Dataset extract:
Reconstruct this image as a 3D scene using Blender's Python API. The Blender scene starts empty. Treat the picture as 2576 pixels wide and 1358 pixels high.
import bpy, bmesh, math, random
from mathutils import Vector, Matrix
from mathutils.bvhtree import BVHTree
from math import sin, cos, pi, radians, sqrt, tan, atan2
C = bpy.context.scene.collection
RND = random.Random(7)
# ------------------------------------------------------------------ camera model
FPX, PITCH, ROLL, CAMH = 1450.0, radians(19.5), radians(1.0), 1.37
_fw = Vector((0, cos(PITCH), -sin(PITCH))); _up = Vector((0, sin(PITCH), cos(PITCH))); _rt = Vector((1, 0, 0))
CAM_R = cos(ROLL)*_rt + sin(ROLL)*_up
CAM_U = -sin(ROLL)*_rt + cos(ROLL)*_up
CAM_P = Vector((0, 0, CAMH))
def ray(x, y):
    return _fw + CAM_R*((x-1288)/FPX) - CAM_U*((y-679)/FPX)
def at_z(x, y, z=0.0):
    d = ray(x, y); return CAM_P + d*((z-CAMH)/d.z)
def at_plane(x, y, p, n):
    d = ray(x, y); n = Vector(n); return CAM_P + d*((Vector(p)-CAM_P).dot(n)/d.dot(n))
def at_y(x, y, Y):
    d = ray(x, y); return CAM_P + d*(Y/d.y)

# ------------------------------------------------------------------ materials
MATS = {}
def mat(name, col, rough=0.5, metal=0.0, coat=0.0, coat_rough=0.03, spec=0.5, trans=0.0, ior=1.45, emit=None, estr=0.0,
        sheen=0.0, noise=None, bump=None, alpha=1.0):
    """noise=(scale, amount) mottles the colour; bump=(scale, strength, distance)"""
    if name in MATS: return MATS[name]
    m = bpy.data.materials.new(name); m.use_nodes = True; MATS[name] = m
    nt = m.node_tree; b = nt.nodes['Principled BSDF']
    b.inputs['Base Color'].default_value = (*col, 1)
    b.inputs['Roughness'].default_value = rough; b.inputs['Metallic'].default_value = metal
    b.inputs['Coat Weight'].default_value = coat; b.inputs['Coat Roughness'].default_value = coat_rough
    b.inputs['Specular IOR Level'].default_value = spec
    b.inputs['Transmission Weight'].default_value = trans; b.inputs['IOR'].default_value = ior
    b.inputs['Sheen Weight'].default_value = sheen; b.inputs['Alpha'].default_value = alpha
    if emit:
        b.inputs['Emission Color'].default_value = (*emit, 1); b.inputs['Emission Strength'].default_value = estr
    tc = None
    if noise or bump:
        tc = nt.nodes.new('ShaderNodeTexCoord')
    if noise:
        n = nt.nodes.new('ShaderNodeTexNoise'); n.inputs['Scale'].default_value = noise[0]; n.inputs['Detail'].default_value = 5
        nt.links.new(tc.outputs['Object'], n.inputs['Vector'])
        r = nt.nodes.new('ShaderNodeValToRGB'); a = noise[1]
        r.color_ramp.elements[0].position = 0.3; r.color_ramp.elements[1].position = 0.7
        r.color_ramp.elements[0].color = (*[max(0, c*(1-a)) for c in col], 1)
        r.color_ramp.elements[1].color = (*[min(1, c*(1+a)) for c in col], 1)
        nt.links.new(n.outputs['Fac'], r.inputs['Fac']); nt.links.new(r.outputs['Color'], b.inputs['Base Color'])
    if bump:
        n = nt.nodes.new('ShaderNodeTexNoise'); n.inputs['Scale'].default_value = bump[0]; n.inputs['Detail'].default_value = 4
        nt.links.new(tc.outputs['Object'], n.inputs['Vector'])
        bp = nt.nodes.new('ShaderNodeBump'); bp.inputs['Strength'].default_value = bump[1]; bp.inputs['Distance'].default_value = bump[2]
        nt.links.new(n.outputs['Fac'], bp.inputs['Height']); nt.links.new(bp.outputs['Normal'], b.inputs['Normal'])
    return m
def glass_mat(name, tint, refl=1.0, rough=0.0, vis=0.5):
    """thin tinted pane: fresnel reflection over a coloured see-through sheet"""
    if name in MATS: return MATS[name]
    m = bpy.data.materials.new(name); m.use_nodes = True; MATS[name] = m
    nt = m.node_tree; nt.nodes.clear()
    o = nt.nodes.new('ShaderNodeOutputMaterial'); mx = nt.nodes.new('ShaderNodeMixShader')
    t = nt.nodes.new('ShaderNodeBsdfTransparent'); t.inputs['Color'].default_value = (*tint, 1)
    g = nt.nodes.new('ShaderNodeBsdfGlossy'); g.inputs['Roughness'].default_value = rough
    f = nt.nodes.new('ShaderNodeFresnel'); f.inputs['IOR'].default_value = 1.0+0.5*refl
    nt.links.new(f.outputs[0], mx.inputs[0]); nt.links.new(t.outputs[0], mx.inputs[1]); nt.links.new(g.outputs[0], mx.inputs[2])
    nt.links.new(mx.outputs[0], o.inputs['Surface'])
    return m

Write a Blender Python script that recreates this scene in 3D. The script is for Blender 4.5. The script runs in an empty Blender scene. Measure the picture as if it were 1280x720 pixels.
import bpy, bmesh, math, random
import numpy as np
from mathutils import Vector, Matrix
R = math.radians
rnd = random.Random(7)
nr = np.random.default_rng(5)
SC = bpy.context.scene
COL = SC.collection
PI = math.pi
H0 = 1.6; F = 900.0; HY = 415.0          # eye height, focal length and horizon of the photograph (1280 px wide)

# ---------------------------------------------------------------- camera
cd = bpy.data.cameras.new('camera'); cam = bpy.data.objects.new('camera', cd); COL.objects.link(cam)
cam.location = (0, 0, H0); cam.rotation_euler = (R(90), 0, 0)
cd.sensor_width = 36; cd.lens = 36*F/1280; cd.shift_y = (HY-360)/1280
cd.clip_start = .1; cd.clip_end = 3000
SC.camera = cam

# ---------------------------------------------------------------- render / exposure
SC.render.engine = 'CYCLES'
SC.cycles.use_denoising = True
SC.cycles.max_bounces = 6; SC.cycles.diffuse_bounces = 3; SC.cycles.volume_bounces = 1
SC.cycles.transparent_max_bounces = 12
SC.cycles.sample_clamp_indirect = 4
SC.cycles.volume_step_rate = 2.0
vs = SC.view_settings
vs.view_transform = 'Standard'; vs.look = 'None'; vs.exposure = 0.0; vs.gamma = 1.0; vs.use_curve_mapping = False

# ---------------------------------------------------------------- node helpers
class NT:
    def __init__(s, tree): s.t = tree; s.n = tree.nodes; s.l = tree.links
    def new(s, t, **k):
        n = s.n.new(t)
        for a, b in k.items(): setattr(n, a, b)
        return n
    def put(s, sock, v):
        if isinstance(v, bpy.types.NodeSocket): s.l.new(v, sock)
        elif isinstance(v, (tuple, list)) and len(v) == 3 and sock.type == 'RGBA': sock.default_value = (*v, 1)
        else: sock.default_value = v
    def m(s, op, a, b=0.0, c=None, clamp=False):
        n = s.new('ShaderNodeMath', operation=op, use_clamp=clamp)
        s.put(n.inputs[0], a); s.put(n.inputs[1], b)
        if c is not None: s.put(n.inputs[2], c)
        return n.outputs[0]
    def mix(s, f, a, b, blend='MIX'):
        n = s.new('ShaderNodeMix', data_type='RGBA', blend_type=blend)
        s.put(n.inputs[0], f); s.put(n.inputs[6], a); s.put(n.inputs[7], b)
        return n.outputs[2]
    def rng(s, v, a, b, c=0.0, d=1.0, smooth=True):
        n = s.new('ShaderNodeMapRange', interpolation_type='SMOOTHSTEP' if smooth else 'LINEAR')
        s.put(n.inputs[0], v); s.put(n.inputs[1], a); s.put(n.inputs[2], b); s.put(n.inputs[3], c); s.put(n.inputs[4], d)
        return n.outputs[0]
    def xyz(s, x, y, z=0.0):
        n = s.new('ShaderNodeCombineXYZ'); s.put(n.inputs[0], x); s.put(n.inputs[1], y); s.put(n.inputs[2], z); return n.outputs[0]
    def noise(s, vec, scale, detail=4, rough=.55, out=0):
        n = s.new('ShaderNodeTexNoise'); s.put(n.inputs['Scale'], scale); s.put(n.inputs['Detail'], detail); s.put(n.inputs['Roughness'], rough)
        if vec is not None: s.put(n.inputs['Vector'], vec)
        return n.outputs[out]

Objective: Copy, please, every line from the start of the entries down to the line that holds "d = ray(x, y); return CAM_P + d*(Y/d.y)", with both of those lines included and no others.

Solved exercise:
Reconstruct this image as a 3D scene using Blender's Python API. The Blender scene starts empty. Treat the picture as 2576 pixels wide and 1358 pixels high.
import bpy, bmesh, math, random
from mathutils import Vector, Matrix
from mathutils.bvhtree import BVHTree
from math import sin, cos, pi, radians, sqrt, tan, atan2
C = bpy.context.scene.collection
RND = random.Random(7)
# ------------------------------------------------------------------ camera model
FPX, PITCH, ROLL, CAMH = 1450.0, radians(19.5), radians(1.0), 1.37
_fw = Vector((0, cos(PITCH), -sin(PITCH))); _up = Vector((0, sin(PITCH), cos(PITCH))); _rt = Vector((1, 0, 0))
CAM_R = cos(ROLL)*_rt + sin(ROLL)*_up
CAM_U = -sin(ROLL)*_rt + cos(ROLL)*_up
CAM_P = Vector((0, 0, CAMH))
def ray(x, y):
    return _fw + CAM_R*((x-1288)/FPX) - CAM_U*((y-679)/FPX)
def at_z(x, y, z=0.0):
    d = ray(x, y); return CAM_P + d*((z-CAMH)/d.z)
def at_plane(x, y, p, n):
    d = ray(x, y); n = Vector(n); return CAM_P + d*((Vector(p)-CAM_P).dot(n)/d.dot(n))
def at_y(x, y, Y):
    d = ray(x, y); return CAM_P + d*(Y/d.y)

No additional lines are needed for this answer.